Two of the students backing HB 2191 are recent high school graduates Hailey Hardcastle and Derek Evans.

“I wanted to get involved with this because a lot of my best friends in high school struggled with severe depression and anxiety and I saw days when they really shouldn’t have been in school, and none of the adults in their lives knew what was happening with them,” Hardcastle told FOX 12.

She said students in need of mental health days would still miss school, but they’d have to lie about the reason behind it to get the absence excused, rather than having an open conversation with their parents and teachers about what they were really struggling with.

Evans was among them.

“I’ve always found myself to be in need of mental health days,” Evans said. “Dealing with anxiety throughout high school has always left me tired, exhausted up against some weeks, and the difference one day makes is honestly life-changing.”

“We actually have had a large increase in the number of students seeking care in our Emergency Departments and primary care,” Dr. Henderson added. “What we’re finding is schools are reaching out for help because their students are reaching out to them.”

According to the Oregon Health Authority, suicide is the second leading cause of death among Oregon teens.

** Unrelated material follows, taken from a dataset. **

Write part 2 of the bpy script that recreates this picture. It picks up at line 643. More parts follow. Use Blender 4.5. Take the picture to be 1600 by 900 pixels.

Advocates hope that this new law will help take the stigma away from talking about mental health and encourage people who are struggling to be open and honest in seeking help.

“One of the things we heard is people will just abuse it, life doesn’t get any easier,” Evans said of the opposition they heard along the way. “There’s a thousand things people can say, but the bottom line is we’re just trying to save lives and keep students healthy.”